Spiritual Maturity, Theological Education, and Moltmann

In conversation with a friend last week, I wondered aloud if the desire for secular accreditation has led seminaries to compromise their ability to produce spiritually mature graduates.  Spiritual formation generally takes a back-seat to academic work, with the result that many graduates can say and write a great deal about God without having grown closer to knowing God personally.  Why does this happen? 

For the past two days I’ve been reading A Broad Place, Jurgen Moltmann’s autobiography.  It’s fascinating to read: his experience as a soldier in WWII, his conversion experience while a prison of war, and his accounts of encounters with various theologians and church figures as his career progressed.  In light of the question asked above, though, I’ve appreciated his commentary on the education system in which he both learned and taught.  Writing about his first seminary teaching experience at Wuppertal, he says, “It is a point worth remembering that in Wuppertal there were professors who were at the same time pastors of their parishes and never considered exchanging their congregations for the seminary” (p. 72). Earlier in the book, he makes a similar comment while recounting his days as a theology student. After writing about his professors Joachim Jeremias and Gunter Bornkamm and their involvement at St. Albani church in Gottingen, he notes  “I mention Jeremias and Bornkamm because neither close ties with the church nor a broader education are firm components of academic theology any more” (p. 43).  Moltmann seems to lament this, preferring instead theology in service of and connection to the church.

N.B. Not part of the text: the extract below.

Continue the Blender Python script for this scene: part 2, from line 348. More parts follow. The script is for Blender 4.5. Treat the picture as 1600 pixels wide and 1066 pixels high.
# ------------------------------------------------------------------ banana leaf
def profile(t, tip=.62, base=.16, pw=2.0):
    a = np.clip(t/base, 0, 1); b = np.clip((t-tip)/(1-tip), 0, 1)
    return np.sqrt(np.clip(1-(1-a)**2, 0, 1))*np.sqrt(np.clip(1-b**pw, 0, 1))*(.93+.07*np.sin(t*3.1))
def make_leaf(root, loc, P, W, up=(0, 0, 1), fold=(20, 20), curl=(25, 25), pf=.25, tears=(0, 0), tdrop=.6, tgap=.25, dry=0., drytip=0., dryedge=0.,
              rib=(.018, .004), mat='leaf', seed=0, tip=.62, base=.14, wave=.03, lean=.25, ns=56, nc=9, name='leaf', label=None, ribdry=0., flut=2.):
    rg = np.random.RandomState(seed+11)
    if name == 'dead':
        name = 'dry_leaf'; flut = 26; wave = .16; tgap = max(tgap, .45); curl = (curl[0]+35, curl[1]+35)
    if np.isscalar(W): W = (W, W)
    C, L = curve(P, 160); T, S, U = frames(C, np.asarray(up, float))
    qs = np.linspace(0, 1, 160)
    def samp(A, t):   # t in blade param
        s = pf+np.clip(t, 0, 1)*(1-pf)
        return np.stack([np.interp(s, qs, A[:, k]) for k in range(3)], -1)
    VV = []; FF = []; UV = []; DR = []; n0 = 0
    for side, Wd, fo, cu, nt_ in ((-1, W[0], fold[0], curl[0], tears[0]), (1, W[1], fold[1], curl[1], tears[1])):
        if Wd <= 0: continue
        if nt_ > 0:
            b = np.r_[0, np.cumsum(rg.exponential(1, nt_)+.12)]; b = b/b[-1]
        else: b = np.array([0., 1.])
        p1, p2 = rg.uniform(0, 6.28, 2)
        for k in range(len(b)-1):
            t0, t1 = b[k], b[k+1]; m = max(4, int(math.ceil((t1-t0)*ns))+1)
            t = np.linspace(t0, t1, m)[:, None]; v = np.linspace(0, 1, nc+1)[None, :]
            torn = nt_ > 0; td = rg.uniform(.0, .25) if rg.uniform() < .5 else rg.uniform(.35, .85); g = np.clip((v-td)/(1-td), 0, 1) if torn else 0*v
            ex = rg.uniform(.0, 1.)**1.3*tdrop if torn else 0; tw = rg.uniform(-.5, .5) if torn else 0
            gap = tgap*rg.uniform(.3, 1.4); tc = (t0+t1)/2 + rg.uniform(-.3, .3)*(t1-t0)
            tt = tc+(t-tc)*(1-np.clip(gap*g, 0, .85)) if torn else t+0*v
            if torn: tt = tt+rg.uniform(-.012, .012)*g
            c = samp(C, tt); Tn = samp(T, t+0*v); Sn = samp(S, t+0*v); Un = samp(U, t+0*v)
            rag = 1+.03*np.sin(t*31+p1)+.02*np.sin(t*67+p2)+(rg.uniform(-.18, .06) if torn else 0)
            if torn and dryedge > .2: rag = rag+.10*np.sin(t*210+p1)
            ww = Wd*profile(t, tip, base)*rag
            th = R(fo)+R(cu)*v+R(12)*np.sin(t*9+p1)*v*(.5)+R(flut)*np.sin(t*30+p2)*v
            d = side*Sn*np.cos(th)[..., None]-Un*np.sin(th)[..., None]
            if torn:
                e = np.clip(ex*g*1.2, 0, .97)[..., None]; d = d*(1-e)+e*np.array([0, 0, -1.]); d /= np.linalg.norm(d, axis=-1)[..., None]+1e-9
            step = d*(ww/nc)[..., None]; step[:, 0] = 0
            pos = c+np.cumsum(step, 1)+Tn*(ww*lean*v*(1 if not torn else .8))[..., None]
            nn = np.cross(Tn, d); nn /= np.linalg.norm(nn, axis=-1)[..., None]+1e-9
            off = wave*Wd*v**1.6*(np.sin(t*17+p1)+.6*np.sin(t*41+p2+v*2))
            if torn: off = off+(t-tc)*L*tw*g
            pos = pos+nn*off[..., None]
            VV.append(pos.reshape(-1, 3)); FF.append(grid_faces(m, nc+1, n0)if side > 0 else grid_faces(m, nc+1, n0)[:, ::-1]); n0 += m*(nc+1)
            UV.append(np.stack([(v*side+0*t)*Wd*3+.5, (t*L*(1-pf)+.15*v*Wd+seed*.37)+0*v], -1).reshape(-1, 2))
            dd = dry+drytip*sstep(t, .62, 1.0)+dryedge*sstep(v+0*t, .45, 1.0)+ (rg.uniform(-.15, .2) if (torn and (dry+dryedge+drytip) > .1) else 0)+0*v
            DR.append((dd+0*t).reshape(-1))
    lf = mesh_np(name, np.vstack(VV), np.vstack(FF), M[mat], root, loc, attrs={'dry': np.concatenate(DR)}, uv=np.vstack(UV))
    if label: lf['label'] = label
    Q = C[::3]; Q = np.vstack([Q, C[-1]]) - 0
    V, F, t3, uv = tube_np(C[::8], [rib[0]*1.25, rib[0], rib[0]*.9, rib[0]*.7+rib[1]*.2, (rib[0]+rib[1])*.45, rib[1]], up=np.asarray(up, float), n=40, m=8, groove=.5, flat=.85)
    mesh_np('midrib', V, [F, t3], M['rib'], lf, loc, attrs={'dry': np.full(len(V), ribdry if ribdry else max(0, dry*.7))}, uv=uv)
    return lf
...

Yet the inclusion of “a broader education” in that quote reveals a desire for teachers of theology to be connected with the world as well as the church.  As a result, Moltmann defends the German educational system which allows for theology programs in both public and private institutions:  “‘Theology at the charge of the church’ is good and valuable, but theology at the charge of the kingdom of God goes further than that and reaches beyond the bounds of the church out into the world, into politics, society, culture – and also into the universities, the home of the humanities and sciences” (p. 94).

Reading this helped me see that the problem of spiritual formation in schools of theological education does not have an institutional answer.  Spiritual formation is a personal endeavor – not in the sense that it is private, but in the sense that it requires relationships with real people, not institutions.  Discipleship is a personal and relational practice, rather than an institutional practice.  Hence Moltmann’s attention to the professors themselves in the first two quotes.  The people under whom we study influence our academic and spiritual formation more directly than the educational institution. Accordingly, students should take care in choosing the teachers to whom they apprentice themselves. And those who teach should not take their position lightly.  Strong role-models for academic service to the Church and missional engagement with the world can be found teaching in both “Christian” colleges or seminaries and “secular” universities. Unfortunately lousy role-models can sometimes be found in both. 

This means that alternative programs like Ancient Christian Faith Initiative and traditional seminaries both have a place in preparing the leadership of the Church.  Both are capable of producing pastors and leaders who both know God and know about God.  But the deciding factor in whether or not that capability will be realized is personal and not programmatic; it depends on the spiritual maturity, faith, and knowledge of the teacher.